As for saving the industry, I’m not doing it for the industry. I think it’s an important part of the sport and we would all be diminished without it. The thought of multi national business monopolizing the board building end of things is just repulsive to me. For all the good and bad that exists here, now, within the industry the alternative is soooo much worse. I saw it in sailboards and it killed that sport to lose the foundation, which was the board builders. And your absolutely right about the pro’s going over to molded which was one of the things I was referring to above. That’s what killed the domestic builder in sailboards and I don’t think it’s long before Surftech signs an Andy Irons. Anyone who thinks that Andy or Kelly doesn’t have an impact should look at the East coast surfboard industry. When Kelly went to a west coast manufacturer it hurt us, gravely. Many of us worked very hard for many years to build both the market and an industry knowing that it was an important part of the local surf community. And look at our success! 15 men’s and women’s pro world titles since 1985 and the strongest surfing marketplace in the world! A better competetive record than anywhere else on earth. And the FL surfboard industry can take a very large piece of the credit for that. But there’s been no reward because the talent we raised went elsewhere. Is anyone missing the parallel here?

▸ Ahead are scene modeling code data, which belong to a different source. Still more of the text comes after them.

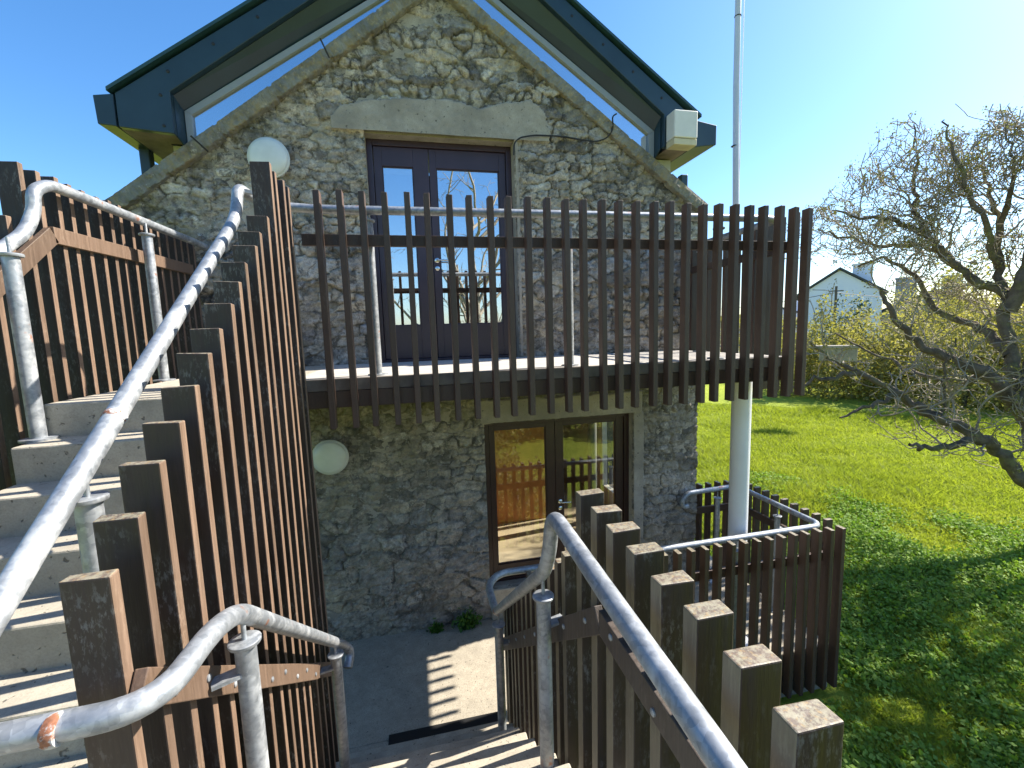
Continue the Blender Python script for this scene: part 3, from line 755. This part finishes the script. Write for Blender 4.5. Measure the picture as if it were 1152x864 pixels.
h1 = thing('handrail', (-.58, 1.4, ZM), 'galvanised tube handrail bending down the left side of the lower steps', 'handrail', 'galvanised handrails')
rail(h1, [(-2.1, 1.035, -.80), (-.93, 1.035, -.80), (-.60, 1.05, -.80), (-.585, 1.30, -.795), (-.58, 1.46, -.845), (-.58, 3.02, -2.10), (-.545, 3.08, -2.19), (-.56, 3.0, -2.26)], .11)
b = MB(); 
hpost(h1, -.58, 1.485, ZM-.2, -.965, bracket=(-.67, 1.44, -1.06)); hpost(h1, -.58, 2.77, ZM-.784*1.47-.12, -1.985, bracket=(-.70, 2.74, -2.06))
h2 = thing('handrail', (-.93, 2.0, ZM), 'galvanised tube handrail rising beside the upper steps, striped with picket shadows', 'handrail', 'galvanised handrails')
rail(h2, [(-.93, .75, -.87), (-.93, 1.19, -.545), (-.93, 2.78, .62), (-.93, 2.88, .72), (-.93, 2.93, .87), (-.93, 3.2, .885), (-.80, 3.36, .88), (-.60, 3.36, .87), (3.02, 3.33, .885), (3.12, 3.40, .885), (3.12, 4.84, .885)], .10)
hpost(h2, -.93, 1.46, ZD-6*R_, -.44)
hpost(h2, -.26, 3.37, ZD, .80); hpost(h2, 1.22, 3.37, ZD, .80); hpost(h2, 2.55, 3.37, ZD, .80); hpost(h2, 3.12, 4.4, ZD, .80)
b = MB(); b.bar((-.93, 2.95, .86), (-.79, 2.98, .84), .02, .02); b.build('bracket', M['galv'], h2)
h3 = thing('handrail', (-1.87, 3.0, ZD), 'galvanised tube handrail on the far left fence with a swan neck bend', 'handrail', 'galvanised handrails')
rail(h3, [(-1.88, 1.4, -.50), (-1.88, 2.62, .445), (-1.88, 2.80, .575), (-1.88, 2.875, .70), (-1.88, 2.885, .80), (-1.88, 3.0, .87), (-1.86, 4.62, .885), (-1.84, 4.78, .87)], .09)
hpost(h3, -1.80, 2.57, ZD-R_, .42); hpost(h3, -1.83, 3.80, ZD, .77)
h4 = thing('handrail', (.5, 1.5, ZM), 'thick galvanised tube handrail in the right foreground dropping down the lower steps', 'handrail', 'galvanised handrails')
rail(h4, [(.5, -.3, -.85), (.5, .60, -.775), (.5, 1.61, -.715), (.5, 1.66, -.90), (.5, 1.74, -1.03), (.5, 3.10, -2.10), (.5, 3.45, -2.085), (.62, 3.60, -2.085), (3.95, 3.60, -2.085), (4.02, 3.66, -2.085), (4.02, 4.78, -2.085), (3.95, 4.84, -2.085), (3.28, 4.80, -2.085), (3.22, 4.80, -2.14), (3.19, 4.80, -2.20), (3.22, 4.80, -2.26), (3.28, 4.80, -2.25)], .09)
hpost(h4, .5, 1.77, ZM-R2*3, -1.165, bracket=(.60, 1.80, -1.30)); hpost(h4, .5, 2.99, ZG+.12, -2.13, bracket=(.60, 3.0, -2.28))
hpost(h4, 4.0, 4.15, ZG, -2.21, .03, (4.1, 4.15, -2.35)); hpost(h4, 3.72, 4.82, ZG, -2.21, .03); hpost(h4, 3.0, 3.60, ZG, -2.21, .03); 

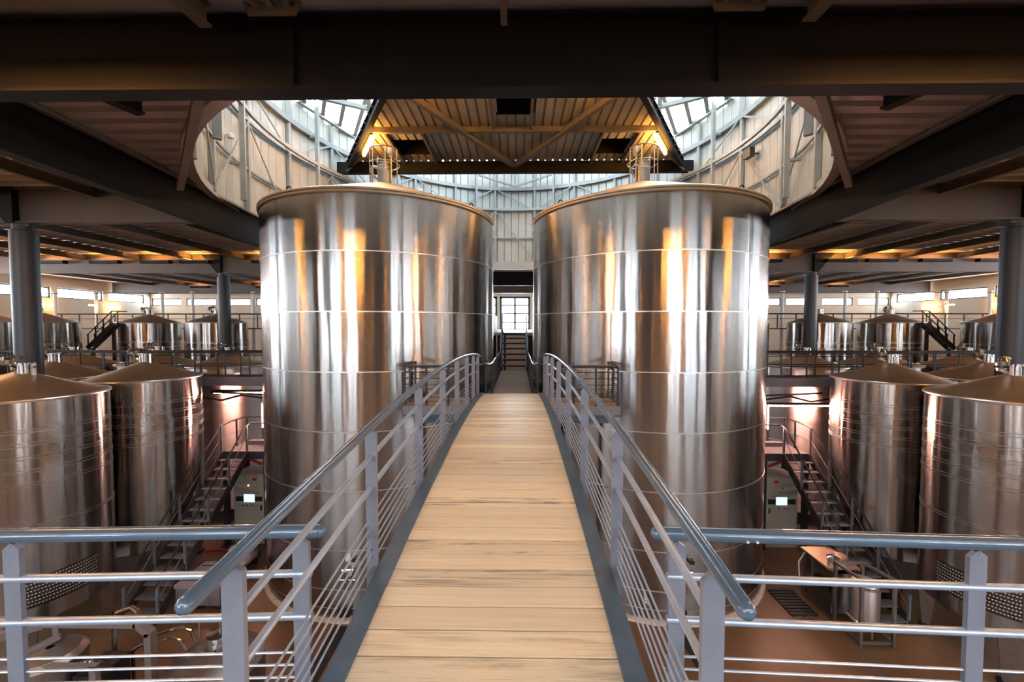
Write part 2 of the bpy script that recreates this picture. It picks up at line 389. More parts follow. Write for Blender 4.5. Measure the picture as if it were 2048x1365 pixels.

And does anyone think Cobra is going to continue to support the shapers they’ve signed? They didn’t in windsurfing. They fazed everyone out. Why shouldn’t they? There are no patents on shapes. Just make a copy and get rid of the extra burden. Make more money, which is what their all about. Wake up guys, their using you to create a business for themselves. You mean NOTHING to them.

Now surfing is much stronger than windsurfing ever was, but it would still be forever weakened by the loss of the domestic builders. My feeling is that I’m the right guy (because of my history), in the right place to make a difference. I’m also in a position to get enough out of it that I can focus my energy on it and it is doubly worthwhile. My feeling is that this is important and that the time is we have to answer the challenge is finite.